If politics is the art of the possible…

If politics is the art of the possible…

As Prime Minister Binali Yıldırım said the day he formed the cabinet on May 24, the main and urgent matter in Turkish politics for the moment is whether or not the de facto situation of President Recep Tayyip Erdoğan will be transformed into a legal, de jure situation. 

The voting on the lifting of political immunities in the parliament last week has shown us that the Republican People’s Party (CHP) can be frightened with a referendum and that it can even vote for a thing it does not want.  

This experience is extremely important for only one reason: Today, the CHP was scared of a referendum, tomorrow the Nationalist Movement Party (MHP) may be frightened of an early election possibility; thus, even though it does not want to, it may say “yes” to a constitutional amendment of the Justice and Development Party (AK Party) proposing a president affiliated with a political party. 


CHP has two options 

In light of these two assumptions, the first option for the CHP is to say “no” to all proposals brought by the ruling AK Party. A comprehensive amendment introducing the presidential system or a two- or three-article amendment for a president affiliated with a political party may be proposed. The CHP will vote negative with all its force to all of them, then if the MHP also votes and the amendment is taken to a referendum, then the “no” campaign will continue. (Kemal Kılıçdaroğlu experienced this in the constitutional amendment in 2010; the AK Party, together with a bulk of the votes of MHP and the Kurdish voters who did not support the Peoples’ Democratic Party (HDP), achieved the amendment by a vote of 58 percent. This victory carried the AK Party to 50 percent in the 2011 elections, whereas the CHP obtained almost no gains.) 

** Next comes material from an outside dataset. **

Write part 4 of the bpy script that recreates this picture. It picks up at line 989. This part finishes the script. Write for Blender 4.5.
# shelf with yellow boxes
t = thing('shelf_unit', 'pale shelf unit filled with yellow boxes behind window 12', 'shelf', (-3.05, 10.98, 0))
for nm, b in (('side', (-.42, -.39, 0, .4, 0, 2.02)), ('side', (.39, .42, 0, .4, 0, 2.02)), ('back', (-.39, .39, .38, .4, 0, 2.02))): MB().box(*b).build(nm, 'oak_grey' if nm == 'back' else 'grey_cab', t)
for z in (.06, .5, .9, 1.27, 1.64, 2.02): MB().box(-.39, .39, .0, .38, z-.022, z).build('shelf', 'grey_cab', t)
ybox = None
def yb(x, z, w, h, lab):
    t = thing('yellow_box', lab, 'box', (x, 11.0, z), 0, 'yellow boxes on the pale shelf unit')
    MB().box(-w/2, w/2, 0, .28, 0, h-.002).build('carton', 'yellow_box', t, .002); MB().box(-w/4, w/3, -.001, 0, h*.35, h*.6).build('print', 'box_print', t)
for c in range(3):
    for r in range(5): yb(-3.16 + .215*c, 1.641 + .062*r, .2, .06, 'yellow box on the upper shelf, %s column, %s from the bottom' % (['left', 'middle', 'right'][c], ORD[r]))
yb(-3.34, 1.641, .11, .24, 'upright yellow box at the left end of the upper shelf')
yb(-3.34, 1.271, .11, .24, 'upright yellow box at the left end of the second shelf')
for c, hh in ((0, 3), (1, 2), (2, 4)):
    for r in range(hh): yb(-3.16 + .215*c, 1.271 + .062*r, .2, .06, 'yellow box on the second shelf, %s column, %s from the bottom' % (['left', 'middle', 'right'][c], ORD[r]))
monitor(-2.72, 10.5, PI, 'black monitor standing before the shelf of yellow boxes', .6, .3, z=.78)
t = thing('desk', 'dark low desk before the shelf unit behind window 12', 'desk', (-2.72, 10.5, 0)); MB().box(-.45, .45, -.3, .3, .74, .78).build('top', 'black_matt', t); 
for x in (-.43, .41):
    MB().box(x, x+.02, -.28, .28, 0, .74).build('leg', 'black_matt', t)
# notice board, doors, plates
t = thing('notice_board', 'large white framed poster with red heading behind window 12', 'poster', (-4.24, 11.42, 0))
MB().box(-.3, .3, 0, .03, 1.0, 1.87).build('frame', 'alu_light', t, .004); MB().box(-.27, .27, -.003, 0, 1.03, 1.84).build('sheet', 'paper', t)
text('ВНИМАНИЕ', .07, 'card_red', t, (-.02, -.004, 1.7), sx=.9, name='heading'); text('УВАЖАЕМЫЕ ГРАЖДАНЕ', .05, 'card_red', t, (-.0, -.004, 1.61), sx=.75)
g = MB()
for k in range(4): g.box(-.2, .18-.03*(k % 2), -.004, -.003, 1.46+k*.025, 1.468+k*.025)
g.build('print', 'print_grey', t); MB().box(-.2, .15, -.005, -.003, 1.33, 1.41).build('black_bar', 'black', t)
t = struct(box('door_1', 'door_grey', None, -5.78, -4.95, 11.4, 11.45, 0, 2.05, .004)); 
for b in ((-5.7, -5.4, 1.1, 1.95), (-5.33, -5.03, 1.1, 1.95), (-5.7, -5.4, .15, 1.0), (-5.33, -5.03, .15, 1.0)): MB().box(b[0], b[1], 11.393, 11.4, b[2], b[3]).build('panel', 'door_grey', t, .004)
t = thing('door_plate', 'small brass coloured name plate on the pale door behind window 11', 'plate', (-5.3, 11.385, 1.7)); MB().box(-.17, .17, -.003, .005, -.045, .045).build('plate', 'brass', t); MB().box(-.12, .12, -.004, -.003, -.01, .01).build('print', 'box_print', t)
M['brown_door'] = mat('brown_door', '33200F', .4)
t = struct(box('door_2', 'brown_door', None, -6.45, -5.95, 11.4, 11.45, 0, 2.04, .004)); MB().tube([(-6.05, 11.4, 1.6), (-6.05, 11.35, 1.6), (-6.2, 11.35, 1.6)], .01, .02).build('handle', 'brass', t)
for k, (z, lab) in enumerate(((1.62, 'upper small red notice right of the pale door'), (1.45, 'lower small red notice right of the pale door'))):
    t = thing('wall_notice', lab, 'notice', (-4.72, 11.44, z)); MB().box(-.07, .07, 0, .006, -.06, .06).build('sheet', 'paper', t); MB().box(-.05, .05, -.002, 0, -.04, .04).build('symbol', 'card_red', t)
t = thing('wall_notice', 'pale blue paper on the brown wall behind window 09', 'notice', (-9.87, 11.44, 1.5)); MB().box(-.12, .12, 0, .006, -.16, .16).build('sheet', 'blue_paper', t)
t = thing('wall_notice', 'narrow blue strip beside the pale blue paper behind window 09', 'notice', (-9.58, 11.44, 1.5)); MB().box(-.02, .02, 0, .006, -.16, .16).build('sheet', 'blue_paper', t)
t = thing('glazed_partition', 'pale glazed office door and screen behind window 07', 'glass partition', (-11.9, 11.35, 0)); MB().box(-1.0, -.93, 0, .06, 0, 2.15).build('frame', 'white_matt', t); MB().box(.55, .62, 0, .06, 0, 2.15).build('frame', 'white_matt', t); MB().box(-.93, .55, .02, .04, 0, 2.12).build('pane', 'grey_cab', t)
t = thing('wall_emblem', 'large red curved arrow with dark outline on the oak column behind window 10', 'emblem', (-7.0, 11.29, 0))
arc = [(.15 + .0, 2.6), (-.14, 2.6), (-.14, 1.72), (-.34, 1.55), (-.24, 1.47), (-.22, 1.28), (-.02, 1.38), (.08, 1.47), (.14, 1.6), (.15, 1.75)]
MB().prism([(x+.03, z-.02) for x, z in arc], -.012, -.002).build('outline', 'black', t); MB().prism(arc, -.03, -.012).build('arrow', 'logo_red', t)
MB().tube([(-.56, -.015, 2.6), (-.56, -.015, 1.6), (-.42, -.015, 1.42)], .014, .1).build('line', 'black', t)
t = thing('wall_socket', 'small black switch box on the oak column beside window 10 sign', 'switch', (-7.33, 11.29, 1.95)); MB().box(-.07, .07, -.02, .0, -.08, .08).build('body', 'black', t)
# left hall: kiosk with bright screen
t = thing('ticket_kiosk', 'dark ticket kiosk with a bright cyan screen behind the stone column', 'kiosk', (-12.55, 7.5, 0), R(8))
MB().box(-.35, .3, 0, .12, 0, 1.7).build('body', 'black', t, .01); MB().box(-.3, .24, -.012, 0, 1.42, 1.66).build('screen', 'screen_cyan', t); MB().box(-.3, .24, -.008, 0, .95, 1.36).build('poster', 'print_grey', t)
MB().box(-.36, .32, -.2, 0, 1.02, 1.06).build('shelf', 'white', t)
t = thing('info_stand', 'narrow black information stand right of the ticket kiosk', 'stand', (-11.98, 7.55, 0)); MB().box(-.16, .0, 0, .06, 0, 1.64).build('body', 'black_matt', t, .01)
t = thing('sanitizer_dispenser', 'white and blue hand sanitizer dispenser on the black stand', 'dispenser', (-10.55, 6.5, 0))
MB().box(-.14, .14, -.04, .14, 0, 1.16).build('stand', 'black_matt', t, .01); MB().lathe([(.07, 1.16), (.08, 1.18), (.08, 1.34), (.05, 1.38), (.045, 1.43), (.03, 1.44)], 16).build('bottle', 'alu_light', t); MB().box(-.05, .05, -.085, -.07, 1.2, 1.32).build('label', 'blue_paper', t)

The second option is “yes, but…” The CHP may evaluate that there is a strong probability that the amendment proposed by the AK Party will go to a referendum and be accepted; then it may decide to prefer the least dangerous option for itself and the country. It may decide to have a somewhat guiding effect even if in a slight sense; in other words, it might be able to do the art of the possible. 

The CHP choosing the first option, which is a total “No,” is the strongest possibility. However, if there is a surprise and the CHP goes for the second option, then there are some variants. 

The AK Party and President Recep Tayyip Erdoğan, in the name of his own consistency, will prioritize the presidential system; only when it becomes definite that they cannot achieve this, will they go for a presidency with a political party affiliation. 

Well, which one is more disadvantageous for the CHP? We know that the CHP is defending the parliamentarian government system, not the presidential system. However, in concrete terms, the matter is not the name of the system, but actually the issue is the powers the constitution grants to the administration. Today, it is the CHP that complains the most about the situation of the president. The scariest scenario for the CHP must be the one that without any change in the sharing of power and responsibilities in the constitution, for the president to be the head of the executive. 

As far as I can see, this is the most valid scenario for the moment. In other words, removing the clause from the constitution that bans the president from being affiliated with a party and making a tiny change in the oath of the president, and perhaps making some changes to the 112th article of the constitution in the powers and responsibilities of the prime minister seem to be the target of the AK Party. 

Would the CHP, which has taken a step at the cost of violating its own political discourse with referendum concerns in the voting on immunities, worry about the possibility of “a party-affiliated president and an appointed prime minister” being accepted in the referendum and say “let us thoroughly discuss this presidential system?” 

Probably, with a more than 90 percent possibility, the CHP will say “no” to all proposals brought by the AK Party and take the risk of a referendum. On the other hand, politics is doing the art of the possible.